A federal court has revived a class action against a small, mostly minority school district in California that students allege is violating state and federal special education laws.
Last week, a U.S. District Court judge in San Francisco ruled that eight students in the 5,000-student Ravenswood City School District, in East Palo Alto, Calif., can sue the district over alleged violations of federal and state special education laws, as well as the state, for allegations that it failed to enforce the laws.
The move reverses the judge’s previous dismissal of the students’ case in July. It followed the court’s admission of new evidence in the case, Emma C. v. Eastin, last month.
Judge Thelton E. Henderson wrote that he decided to waive the requirement that the students exhaust all administrative remedies before pursuing the case in federal court because those remedies could not “provide the district-wide relief the plaintiffs seek.” Seven of the students also have filed administrative cases with the state, but those cases are still pending.
District and state officials could not be reached for comment about last week’s ruling.
Complaints Against State
Eight of the approximately 450 special education students in the district are listed as plaintiffs in the class action. They are suing on the behalf of all of the district’s students with disabilities, requesting corrective services from the district and better monitoring from the state of California.
The Disability Rights and Education Defense Fund, an advocacy group in Berkeley, Calif., is helping the students sue the district on nearly a dozen charges, including failure to identify and evaluate students, not integrating special education students with their nondisabled peers, and not providing proper individualized education programs.
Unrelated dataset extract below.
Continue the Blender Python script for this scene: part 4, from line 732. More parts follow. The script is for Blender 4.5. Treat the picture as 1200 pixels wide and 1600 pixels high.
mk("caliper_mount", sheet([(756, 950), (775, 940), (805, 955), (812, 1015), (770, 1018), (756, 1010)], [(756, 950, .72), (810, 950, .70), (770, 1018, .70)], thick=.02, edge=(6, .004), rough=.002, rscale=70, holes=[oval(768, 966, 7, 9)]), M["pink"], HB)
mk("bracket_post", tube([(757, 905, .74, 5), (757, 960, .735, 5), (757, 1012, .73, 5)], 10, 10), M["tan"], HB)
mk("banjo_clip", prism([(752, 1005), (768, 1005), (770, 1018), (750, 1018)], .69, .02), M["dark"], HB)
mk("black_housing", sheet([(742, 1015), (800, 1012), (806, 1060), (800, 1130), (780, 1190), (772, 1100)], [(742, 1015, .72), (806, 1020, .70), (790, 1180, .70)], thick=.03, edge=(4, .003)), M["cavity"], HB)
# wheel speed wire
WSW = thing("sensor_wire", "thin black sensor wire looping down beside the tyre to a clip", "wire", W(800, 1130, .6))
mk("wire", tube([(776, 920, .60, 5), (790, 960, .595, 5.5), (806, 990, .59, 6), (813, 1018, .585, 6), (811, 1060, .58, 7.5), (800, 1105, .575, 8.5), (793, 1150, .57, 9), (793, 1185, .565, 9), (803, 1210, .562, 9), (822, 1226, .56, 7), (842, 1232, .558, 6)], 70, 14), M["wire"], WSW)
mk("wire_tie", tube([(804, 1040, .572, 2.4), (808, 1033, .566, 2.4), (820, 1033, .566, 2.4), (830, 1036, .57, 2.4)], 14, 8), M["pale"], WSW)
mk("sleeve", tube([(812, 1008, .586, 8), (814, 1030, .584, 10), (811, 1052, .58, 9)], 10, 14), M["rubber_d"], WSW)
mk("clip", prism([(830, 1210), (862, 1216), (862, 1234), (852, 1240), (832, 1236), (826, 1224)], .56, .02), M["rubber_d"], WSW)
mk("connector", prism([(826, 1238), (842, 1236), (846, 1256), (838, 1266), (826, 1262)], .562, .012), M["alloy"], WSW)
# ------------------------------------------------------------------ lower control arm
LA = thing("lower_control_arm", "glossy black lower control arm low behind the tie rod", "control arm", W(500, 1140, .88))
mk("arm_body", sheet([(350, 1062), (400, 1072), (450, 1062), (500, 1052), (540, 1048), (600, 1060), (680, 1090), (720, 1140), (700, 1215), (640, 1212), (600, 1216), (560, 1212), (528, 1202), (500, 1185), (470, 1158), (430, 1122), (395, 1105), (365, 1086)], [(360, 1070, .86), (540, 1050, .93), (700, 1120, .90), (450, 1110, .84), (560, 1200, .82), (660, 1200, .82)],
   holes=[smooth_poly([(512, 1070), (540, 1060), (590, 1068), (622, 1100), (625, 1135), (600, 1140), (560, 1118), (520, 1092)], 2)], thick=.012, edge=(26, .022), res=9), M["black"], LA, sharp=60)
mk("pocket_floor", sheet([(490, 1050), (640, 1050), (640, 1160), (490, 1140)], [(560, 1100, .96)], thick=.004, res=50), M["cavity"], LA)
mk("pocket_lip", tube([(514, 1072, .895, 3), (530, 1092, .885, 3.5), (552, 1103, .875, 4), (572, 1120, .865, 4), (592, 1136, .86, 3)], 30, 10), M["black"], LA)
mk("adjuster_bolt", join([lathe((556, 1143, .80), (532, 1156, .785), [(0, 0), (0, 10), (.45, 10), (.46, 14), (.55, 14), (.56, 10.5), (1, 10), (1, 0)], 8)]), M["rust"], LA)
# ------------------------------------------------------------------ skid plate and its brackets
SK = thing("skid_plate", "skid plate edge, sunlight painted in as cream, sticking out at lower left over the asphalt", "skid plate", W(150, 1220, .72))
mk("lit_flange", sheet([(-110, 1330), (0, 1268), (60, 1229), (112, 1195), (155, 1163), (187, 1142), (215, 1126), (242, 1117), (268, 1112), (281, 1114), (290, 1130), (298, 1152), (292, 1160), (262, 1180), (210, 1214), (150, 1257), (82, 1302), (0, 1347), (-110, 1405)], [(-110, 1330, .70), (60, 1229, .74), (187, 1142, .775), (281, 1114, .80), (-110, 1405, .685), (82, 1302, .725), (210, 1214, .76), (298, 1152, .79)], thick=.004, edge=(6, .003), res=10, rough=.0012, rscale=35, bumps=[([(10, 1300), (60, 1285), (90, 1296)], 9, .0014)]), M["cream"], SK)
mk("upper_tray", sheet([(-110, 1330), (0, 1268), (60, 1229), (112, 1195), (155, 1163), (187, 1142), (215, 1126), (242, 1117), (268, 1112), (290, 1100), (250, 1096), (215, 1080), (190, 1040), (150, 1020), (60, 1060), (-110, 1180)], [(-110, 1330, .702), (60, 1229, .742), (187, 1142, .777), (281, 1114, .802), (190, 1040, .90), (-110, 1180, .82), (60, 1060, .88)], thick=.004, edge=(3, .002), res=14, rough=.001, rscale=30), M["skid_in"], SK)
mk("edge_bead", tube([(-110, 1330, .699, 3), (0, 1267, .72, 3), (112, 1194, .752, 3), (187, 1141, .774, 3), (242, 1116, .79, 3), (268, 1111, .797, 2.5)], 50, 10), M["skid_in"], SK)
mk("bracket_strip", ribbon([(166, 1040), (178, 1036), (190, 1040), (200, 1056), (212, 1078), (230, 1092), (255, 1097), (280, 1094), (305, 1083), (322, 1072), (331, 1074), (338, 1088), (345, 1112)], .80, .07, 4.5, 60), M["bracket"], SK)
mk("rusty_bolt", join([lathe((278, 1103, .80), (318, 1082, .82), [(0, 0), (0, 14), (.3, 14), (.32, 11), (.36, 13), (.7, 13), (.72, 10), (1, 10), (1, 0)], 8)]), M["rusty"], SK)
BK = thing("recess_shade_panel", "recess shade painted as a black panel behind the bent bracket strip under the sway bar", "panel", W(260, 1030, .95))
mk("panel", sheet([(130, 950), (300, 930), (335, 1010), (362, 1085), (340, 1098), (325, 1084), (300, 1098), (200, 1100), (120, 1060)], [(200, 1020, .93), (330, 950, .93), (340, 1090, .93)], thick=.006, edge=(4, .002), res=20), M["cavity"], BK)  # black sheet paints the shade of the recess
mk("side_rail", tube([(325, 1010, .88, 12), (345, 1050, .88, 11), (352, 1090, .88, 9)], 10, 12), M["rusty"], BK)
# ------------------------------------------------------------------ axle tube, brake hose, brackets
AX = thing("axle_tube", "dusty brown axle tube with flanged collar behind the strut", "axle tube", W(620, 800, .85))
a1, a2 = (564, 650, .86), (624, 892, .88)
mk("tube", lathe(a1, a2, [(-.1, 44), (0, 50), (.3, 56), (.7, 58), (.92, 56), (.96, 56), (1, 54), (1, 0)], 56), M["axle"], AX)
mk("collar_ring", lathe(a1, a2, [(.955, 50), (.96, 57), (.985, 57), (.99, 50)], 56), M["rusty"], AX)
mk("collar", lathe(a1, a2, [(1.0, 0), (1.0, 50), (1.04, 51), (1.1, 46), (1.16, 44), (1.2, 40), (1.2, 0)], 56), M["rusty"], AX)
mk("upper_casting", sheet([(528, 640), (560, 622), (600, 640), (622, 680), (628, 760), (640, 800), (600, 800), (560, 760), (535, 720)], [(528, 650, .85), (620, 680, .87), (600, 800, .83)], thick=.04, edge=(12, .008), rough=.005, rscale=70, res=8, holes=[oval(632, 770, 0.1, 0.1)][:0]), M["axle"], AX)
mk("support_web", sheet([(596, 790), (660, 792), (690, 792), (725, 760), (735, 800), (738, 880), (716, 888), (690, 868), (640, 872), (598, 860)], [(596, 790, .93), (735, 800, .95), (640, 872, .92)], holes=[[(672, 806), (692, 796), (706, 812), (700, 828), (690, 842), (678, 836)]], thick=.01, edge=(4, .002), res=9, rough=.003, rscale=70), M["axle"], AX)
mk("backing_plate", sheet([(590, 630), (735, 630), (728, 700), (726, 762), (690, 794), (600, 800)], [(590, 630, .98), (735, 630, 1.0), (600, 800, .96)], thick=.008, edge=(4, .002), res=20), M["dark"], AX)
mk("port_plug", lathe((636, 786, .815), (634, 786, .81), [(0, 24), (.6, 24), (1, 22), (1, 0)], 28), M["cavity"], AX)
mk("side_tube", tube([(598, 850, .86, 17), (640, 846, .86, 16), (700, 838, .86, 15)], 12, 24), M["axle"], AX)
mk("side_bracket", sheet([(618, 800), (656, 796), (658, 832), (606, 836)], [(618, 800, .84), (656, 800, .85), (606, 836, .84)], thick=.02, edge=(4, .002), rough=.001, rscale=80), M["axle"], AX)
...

Federal law guarantees that students with disabilities receive IEPs tailored to their learning and special education needs.
“The [district’s] special education department’s records are in a terrible disarray, with no management or organization,” Diane Lipton, a lawyer with the group, asserted.
The group also names the state of California in the lawsuit, charging the state with a failure to enforce violations it had cited in the district’s special education programs, Ms. Lipton said.
The Ravenswood district is in an impoverished area with nearly 100 percent minority students, mostly Hispanic. According to Ms. Lipton, the district also did not provide interpreters to evaluate non-English-speaking children for special education services.